Prelude, Chorale and Fugue, Op. 21
About this Piece
Belgian-born César Franck was a twelve-year-old piano prodigy when his parents moved to Paris so that their gifted son could have the advantages of the sophisticated musical city. At the Conservatory, young César carried off prizes in piano, organ, and fugue, a circumstance that seemed to assure his career as a concert pianist and a composer. But alas, César suffered an affliction well known to talented youth, namely an overly ambitious parent.
Soured by being exploited, the innately serious prodigy withdrew from the public arena as soon as he was old enough to assert himself. Marrying at 26 – and, to his father’s chagrin, to an actress – he embarked on a circumscribed life as a composer, as organist at Sainte-Clotilde, and as a teacher at the Paris Conservatory well-loved, even deified, by his students, among whom were the composers d’Indy, Chausson, and Duparc.

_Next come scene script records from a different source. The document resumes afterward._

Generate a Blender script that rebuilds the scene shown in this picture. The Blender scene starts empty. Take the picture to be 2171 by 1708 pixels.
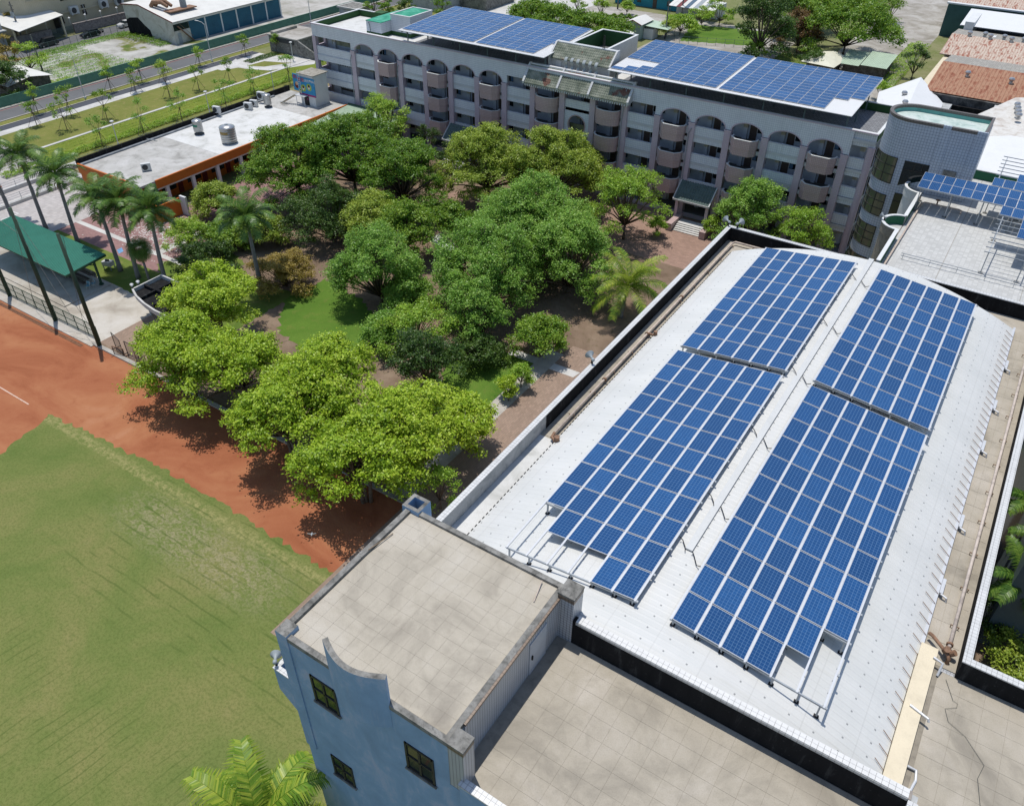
import bpy, bmesh, math, random
import numpy as np
from mathutils import Vector, Matrix

# ---------------------------------------------------------------- camera, world, sun, exposure
sc = bpy.context.scene
COL = sc.collection
CAM_H = 49.0
FOC, PITCH, ROLL, HEAD = 1697.64, 0.67010, 0.01094, -0.57181
def cam_axes():
    fw = Vector((math.sin(HEAD)*math.cos(PITCH), math.cos(HEAD)*math.cos(PITCH), -math.sin(PITCH)))
    r = Vector((math.cos(HEAD), -math.sin(HEAD), 0)); u = r.cross(fw)
    c, s = math.cos(ROLL), math.sin(ROLL)
    return c*r+s*u, -s*r+c*u, fw
AX_R, AX_U, AX_F = cam_axes()
cd = bpy.data.cameras.new('camera'); cam = bpy.data.objects.new('camera', cd); COL.objects.link(cam)
cam.matrix_world = Matrix(((AX_R.x, AX_U.x, -AX_F.x, 0), (AX_R.y, AX_U.y, -AX_F.y, 0), (AX_R.z, AX_U.z, -AX_F.z, CAM_H), (0, 0, 0, 1)))
cd.sensor_width = 36; cd.lens = FOC/2171*36; cd.clip_start = 0.5; cd.clip_end = 3000
sc.camera = cam
def G(px, py, z=0.0):
    """survey helper: photo position (2171 px wide) of a point known to lie at height z -> world"""
    d = AX_R*((px-1085.5)/FOC) + AX_U*(-(py-854)/FOC) + AX_F
    t = (z-CAM_H)/d.z
    return Vector((d.x*t, d.y*t, z))
SUN_DIR = Vector((0.20, -0.12, -1.0)).normalized()       # direction the light travels
SUN_EL = math.asin(-SUN_DIR.z); SUN_AZ = math.atan2(-SUN_DIR.x, -SUN_DIR.y)
w = bpy.data.worlds.new('World'); sc.world = w; w.use_nodes = True
wt = w.node_tree; wt.nodes.clear()
wo = wt.nodes.new('ShaderNodeOutputWorld'); wb = wt.nodes.new('ShaderNodeBackground'); ws = wt.nodes.new('ShaderNodeTexSky')
ws.sky_type = 'NISHITA'; ws.sun_disc = False; ws.sun_elevation = SUN_EL; ws.sun_rotation = SUN_AZ
ws.air_density = 1.0; ws.dust_density = 0.6; ws.ozone_density = 1.0
wb.inputs['Strength'].default_value = 0.15
wt.links.new(ws.outputs[0], wb.inputs[0]); wt.links.new(wb.outputs[0], wo.inputs[0])
sl = bpy.data.lights.new('sun', 'SUN'); sl.energy = 4.0; sl.angle = math.radians(0.53); sl.color = (1.0, 0.96, 0.90)
so = bpy.data.objects.new('sun', sl); COL.objects.link(so)
so.rotation_euler = SUN_DIR.to_track_quat('-Z', 'Y').to_euler(); so.location = (0, 0, 120)
sc.view_settings.view_transform = 'Standard'; sc.view_settings.look = 'None'
sc.view_settings.exposure = 0.0; sc.view_settings.gamma = 1.0; sc.view_settings.use_curve_mapping = False
sc.cycles.max_bounces = 6; sc.cycles.transparent_max_bounces = 12; sc.cycles.use_denoising = True

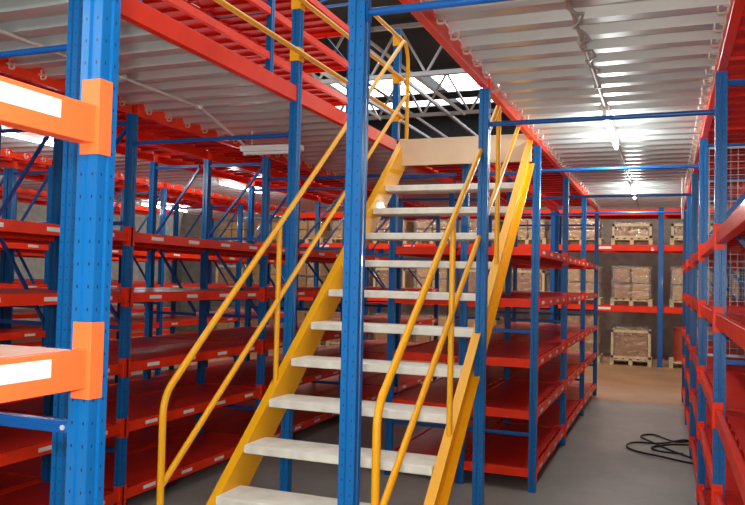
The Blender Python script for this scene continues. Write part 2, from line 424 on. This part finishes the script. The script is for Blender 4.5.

The short list of solo piano pieces in Franck’s catalog reflects his disenchantment with the instrument. There are multiple entries dated from his touring years in his early 20s, one when he was about 43, then three when he was in his early 60s; the Prelude, Chorale, and Fugue, written in 1884, is the first of the latter group. In writing a prelude and fugue (the chorale was added as an afterthought), Franck was obviously paying homage to Bach. The actual composition, however, points to a number of other allegiances, namely Beethoven, Schumann, and Liszt, the latter man occupying a special place in Franck's heart for having befriended him at the beginning of his career. Yet, whatever the influences, the music is pure Franck, which is to say that it engages repeatedly in conflicts between organ loft ruminations and fervent rapture, sets up arguments in a harmonic language of intense chromaticism, and freely employs cyclical form, wholly endorsed by both Liszt and Wagner.
The Prelude, in B minor, begins with and is dominated by fleet figurations that are interrupted twice by a strong motivic idea that anticipates the subject of the Fugue. The Chorale, in the distant key of E-flat major, seems to strive for Bachian sturdiness but is most notable for achieving Franckian mysticism and loftiness, the latter by way of an imposing seven-note motif that is brought back in the Fugue and then combined with the fugal subject in grand manner.
Franck’s writing for the keyboard reflects his own formidable skill at both the piano and the organ. His vacillations between religiosity and virtuosity probably are unavoidable given his role as the high priest of French music and his early life as a crowd-pleasing performer. At any rate, the Prelude, Chorale, and Fugue, with its many intimations of the masterworks to come – the Symphonic Variations for Piano and Orchestra, the Symphony in D minor, and the Violin-Piano Sonata – remains Franck's most viable solo piano piece, a distinctive work masterfully crafted.